For SpaceX, the booster stage represents about 70 percent of a rocket's cost, while fuel runs another 0.3 percent. If the booster returns to the launch site, in principle it could be refueled and ready for launch the same day, Musk said.

Yet aerospace specialists say that reusability alone won't necessarily reduce launch costs significantly unless the cost can be spread over many launches, and it's not clear if sufficient demand is out there. Part of the hope is that lower launch costs themselves will stimulate demand for launch services from research or commercial interests that were previously priced out of the market.

The economics aren't lost on SpaceX, which has filed suit in the US Court of Federal Claims in Washington to protest the Air Force's recent award of a 36-rocket contract to United Launch Alliance, a joint venture between Boeing and Lockheed Martin, to loft national-security payloads. The contract was inked without any opportunity for competitive bidding, Musk said.

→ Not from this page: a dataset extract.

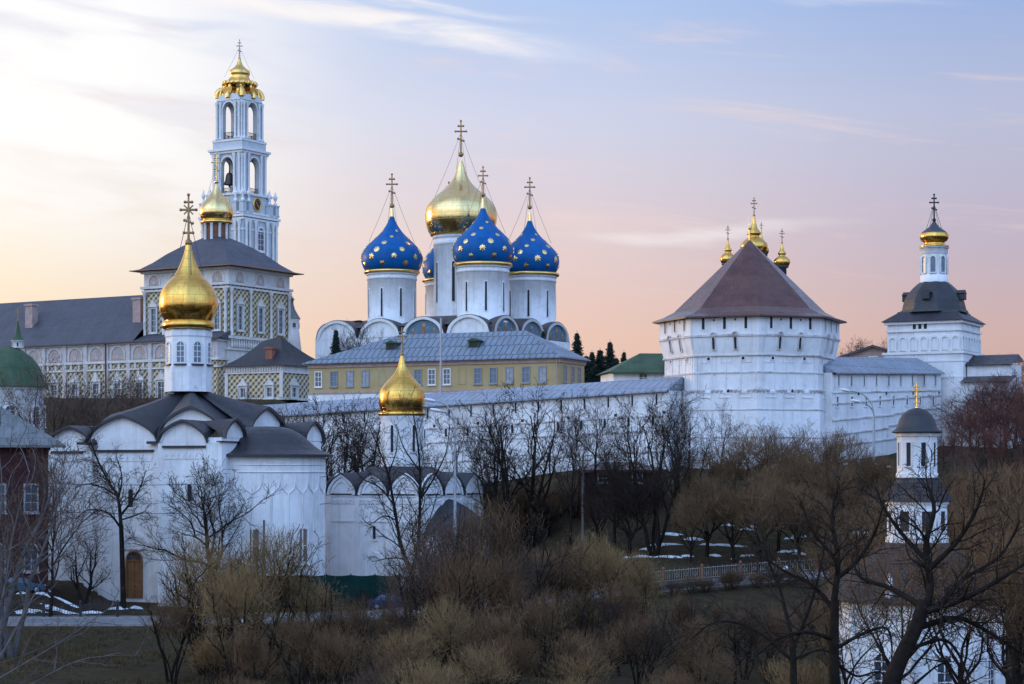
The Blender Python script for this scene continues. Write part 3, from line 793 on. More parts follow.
# ------------------------------------------------------------------ the tall pale blue bell tower
def bell_tower():
    D = 470.0; s = sc(D)
    p = Wp(239.5, HY, D); base = ground(p.x, D) - 0.5
    t = thing('bell_tower', 'tall pale blue bell tower in tiers of arches under a gilded crown', 'bell tower', (p.x, D, base), R(-32))
    Z = lambda py: zz(py, D) - base
    B, G = M['bell_blue'], M['white_trim']
    # plain lower storeys
    mb = MB()
    w = 7.6; zt = Z(220)
    mb.box(-w, w, -w, w, 0, zt, 0)
    mb.build('lower_storeys', B, t)
    cm = MB()
    for zc, ww, hh in ((Z(219.5), 8.3, 0.55), (Z(222.5), 7.95, 0.5), (Z(268), 8.2, 0.8), (Z(233), 7.8, .35)):
        cm.box(-ww, ww, -ww, ww, zc - hh / 2, zc + hh / 2)
    cm.build('cornice', G, t)
    colm = {}
    def column(x, y, z0, z1, r, parent=t):
        k = (round(z1 - z0, 2), r)
        if k not in colm:
            h = z1 - z0; c = MB()
            c.lathe([(r * 1.5, 0), (r * 1.5, h * .04), (r * 1.1, h * .06), (r, h * .09), (r * .9, h * .88), (r * 1.1, h * .9), (r * 1.0, h * .92), (r * 1.6, h * .97), (r * 1.6, h)], 10)
            colm[k] = c.mesh('column', [G])
        o = link('column', colm[k], parent, (x, y, z0))
    for a in range(4):
        Fm = FM(0, 0, a * math.pi / 2)
        for dx in (-6.6, -5.2, -2.6, 2.6, 5.2, 6.6):
            q = Fm @ Vector((dx, -w - .45, 0))
            column(q.x, q.y, Z(266), Z(224), 0.42)
        if a in (0, 1, 3):
            window(t, Fm @ T3(0, -w - .01, Z(252)), 2.6, Z(228) - Z(250), G, M['glass'], True, .45, .3, (1, 3))
    # stage with the clocks
    def stage(half, za, zb, name):
        m = MB(); m.box(-half, half, -half, half, za, zb); return m.build(name, B, t)
    stage(6.3, zt, Z(196.5), 'clock_stage')
    cm = MB()
    for zc, ww, hh in ((Z(197), 6.7, .5), (Z(216.5), 7.9, .5)): cm.box(-ww, ww, -ww, ww, zc - hh / 2, zc + hh / 2)
    cm.build('cornice', G, t)
    for a in range(4):
        Fm = FM(0, 0, a * math.pi / 2)
        k = MB(); k.M = Fm @ T3(0, -6.34, Z(206.5)) @ Matrix.Rotation(math.pi / 2, 4, 'X')
        k.lathe([(1.75, 0), (1.75, .22), (1.4, .26), (1.4, .12)], 24, mi=1)
        k.lathe([(1.42, .10), (0.001, .13)], 24, mi=0)
        for q in range(12):
            an = q * math.pi / 6
            k.M = Fm @ T3(0, -6.34, Z(206.5)) @ Matrix.Rotation(math.pi / 2, 4, 'X') @ Matrix.Rotation(an, 4, 'Z')
            k.box(-.06, .06, 1.08, 1.32, .12, .17, 1)
        for an, ln in ((0.6, .8), (-2.2, 1.15)):
            k.M = Fm @ T3(0, -6.34, Z(206.5)) @ Matrix.Rotation(math.pi / 2, 4, 'X') @ Matrix.Rotation(an, 4, 'Z')
            k.box(-.07, .07, -.1, ln, .14, .20, 1)
        k.build('clock', [M['iron'], M['gold_plain']], t)
        # urns on the corners of the wide cornice, balusters by the arches
    um = MB(); um.lathe([(.5, 0), (.5, .5), (.25, .6), (.2, .9), (.5, 1.4), (.62, 1.9), (.5, 2.3), (.2, 2.45), (.28, 2.7), (.12, 3.0), (.02, 3.5)], 10)
    ume = um.mesh('urn', [G])
    for sx in (-1, 1):
        for sy in (-1, 1):
            for dx, dy in ((7.2, 7.2), (7.2, 4.6), (4.6, 7.2)):
                link('pedestal', PED.setdefault('ped', ped_mesh(G, B)), t, (sx * dx, sy * dy, Z(216.2)))
                link('urn', ume, t, (sx * dx, sy * dy, Z(216.2) + 2.7))
    # two open arcades
    def arcade(half, z0, z1, ow, ztop, corn, name, colr):
        m = MB()
        for a in range(4):
            m.M = FM(0, 0, a * math.pi / 2)
            arch_wall(m, -half + .9, half - .9, z0, z1, 0, ow, z0 + .02, ztop - z0, -half, -half + 1.3)
            # cut corners
            m.poly([(half - .9, -half, z0), (half, -half + .9, z0), (half, -half + .9, z1), (half - .9, -half, z1)])
        m.M = Matrix.Identity(4)
        m.box(-half + .05, half - .05, -half + .05, half - .05, z1 - .05, z1 + .3)
        m.box(-half + .05, half - .05, -half + .05, half - .05, z0 - .3, z0 + .01)
        m.build(name, B, t)
        for a in range(4):
            tr = MB(); tr.M = FM(0, 0, a * math.pi / 2)
            inn = arch_pts(ow, ztop - z0, 12, z0 + .02); out = arch_pts(ow + .8, ztop - z0 + .4, 12, z0 + .02)
            tr.ring(out, inn, -half - .14, -half + .02)
            tr.build('arch_surround', G, t)
        for zc, ww, hh in corn:
            c = MB(); c.box(-ww, ww, -ww, ww, zc - hh / 2, zc + hh / 2); c.build('cornice', G, t)
        for a in range(4):
            Fm = FM(0, 0, a * math.pi / 2)
            for dx in (-half + .75, half - .75, -ow / 2 - .62, ow / 2 + .62):
                q = Fm @ Vector((dx, -half - .32, 0)); column(q.x, q.y, z0, z1, colr)
            q = Fm @ Vector((half - .28, -half + .28, 0)); column(q.x, q.y, z0, z1, colr)
            r = MB(); r.M = Fm
            zr = z0 + 1.7
            r.box(-ow / 2, ow / 2, -half + .4, -half + .52, zr - .1, zr); r.box(-ow / 2, ow / 2, -half + .4, -half + .52, z0 + .15, z0 + .25)
            n = 9
            for i in range(n): x = -ow / 2 + ow * (i + .5) / n; r.box(x - .06, x + .06, -half + .42, -half + .5, z0 + .2, zr - .05)
            r.build('railing', M['iron'], t)
    z4, z4t = Z(197), Z(156.5)
    arcade(5.35, z4, z4t, 4.4, Z(159.5), [(Z(152.5), 6.35, .5), (Z(154.5), 5.9, .7), (Z(143), 5.5, .4)], 'bell_arcade', .36)
    m = MB(); m.box(-5.3, 5.3, -5.3, 5.3, z4t + .2, Z(141.5)); m.build('parapet', B, t)
    z5, z5t = Z(141.5), Z(100)
    arcade(4.75, z5, z5t - 1.0, 4.2, Z(104.5), [], 'top_arcade', .33)
    # round-headed gables over the top arcade
    g = MB()
    for a in range(4):
        g.M = FM(0, 0, a * math.pi / 2)
        cv = [(x, z) for x, z in gable_curve(8.6, Z(95.5) - Z(103), 14, .1)]
        g.prism([(x, Z(103) + z) for x, z in reversed(cv)], -4.95, -3.8)
    g.build('gable', G, t)
    t.scale = (.83, .83, 1)
    # gilded crown
    c = MB()
    zc = lambda py: Z(py)
    c.lathe([(4.3, zc(102)), (4.3, zc(99.5)), (3.9, zc(96.5)), (3.3, zc(93)), (3.0, zc(90.3)), (3.5, zc(88)), (3.95, zc(86)), (4.05, zc(84)), (3.6, zc(82)), (2.7, zc(80.5)),
             (2.3, zc(77)), (2.5, zc(75)), (2.6, zc(73.5)), (2.45, zc(71)), (1.9, zc(69.5)), (1.2, zc(67)), (.7, zc(64.5)), (.42, zc(61)), (.3, zc(59))], 24, mi=0)
    for a in range(8):
        an = a * math.pi / 4 + math.pi / 4
        big = a % 2 == 0
        rr = 5.0 if big else 4.5
        c.M = Matrix.Rotation(an - math.pi / 2, 4, 'Z')
        # scrolled volute standing out at the corner
        pts = []
        for i in range(22):
            q = i / 21; ang = q * 3.3 * math.pi - .4; rad = (1 - q * .86) * (1.75 if big else 1.25)
            pts.append((0, rr - 1.1 + rad * math.cos(ang), zc(96.5 if big else 98) + rad * math.sin(ang)))
        c.tube(pts, [.60 * (1 - i / 32) for i in range(22)], 7)
        c.tube([(0, rr - .3, zc(99)), (0, rr - .5, zc(92)), (0, 3.4, zc(88)), (0, 3.9, zc(85.5))], [.6, .55, .5, .3], 6)
        c.ball((0, rr - 1.1, zc(96.5 if big else 98)), .75 if big else .5)
        # hanging shield over each arch
        c.M = Matrix.Rotation(a // 2 * math.pi / 2, 4, 'Z')
        c.prism([(-1.3, zc(94)), (0, zc(100.5)), (1.3, zc(94)), (1.5, zc(90)), (-1.5, zc(90))], -4.6, -3.0)
    c.M = Matrix.Identity(4)
    for a in range(20):
        an = a * math.pi / 10
        c.tube([(3.9 * math.cos(an), 3.9 * math.sin(an), zc(86.5)), (4.25 * math.cos(an), 4.25 * math.sin(an), zc(84.2)), (4.05 * math.cos(an), 4.05 * math.sin(an), zc(82.2))], [.28, .34, .12], 5)
    co = c.build('gilded_crown', M['gold_plain'], t); co.scale = (1.16, 1.16, 1)
    cross(t, 0, 0, Z(60), Z(40) - Z(60), M['gold_old'], chains=4.2, chain_r=4.3, rot=R(32))
    # the bell in the lower arcade hangs there and could be lifted away
    q = Wp(229.5, HY, D - 2)
    b = MB()
    b.lathe([(1.45, 0), (1.35, .25), (1.05, .9), (.9, 1.8), (.8, 2.3), (.55, 2.7), (.2, 2.8), (.18, 3.2), (.05, 3.2)], 18)
    b.lathe([(1.4, .02), (.2, 1.9)], 18)
    b.tube([(0, 0, 3.1), (0, 0, 5.2)], .15, 6)
    bo = b.build('church_bell', M['bronze'])
    bo.location = (q.x, D - 2, zz(186, D))
    tag(bo, 'dark bell hanging in the lower open arch of the tall blue tower', 'bell')
    cl = MB(); cl.tube([(0, 0, 1.8), (0, 0, -.3)], .08, 5); cl.ball((0, 0, -.3), .28); cl.build('clapper', M['iron'], bo)
PED = {}
def ped_mesh(G, B):
    m = MB(); m.box(-.75, .75, -.75, .75, 0, 2.35); m.box(-.9, .9, -.9, .9, 2.35, 2.7); m.box(-.9, .9, -.9, .9, 0, .3)
    return m.mesh('pedestal', [B])
bell_tower()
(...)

SpaceX wants to capture some of that business. It has been working toward Air Force certification for its Falcon 9 rocket. The company didn't need to make any changes in its rocket to comply, Musk said. Instead, the process has largely been centered on paperwork. In any event, "we're most of the way through that process," he said.

In congressional hearings earlier this month, Air Force Gen. William Shelton, who heads the Air Force Space Command, told lawmakers that the Air Force made the move as the "most cost-effective way to go at launch capability."

United Launch Alliance, he explained, was the only launch provider capable of lofting the full array of national-security payloads and for now is the only certified launch provider. Buying in bulk would be more economical for the taxpayer than opening each launch to competition, he argued.

"SpaceX is coming along, and we'll have them certified, we're confident, in the not-too-distant future, but there's a lot of work to do before we get there," he said.

At Friday's press conference, Musk wondered aloud: "Since this is a large, multiyear contract, why not wait a few months for the certification process to complete, and then do the competition?"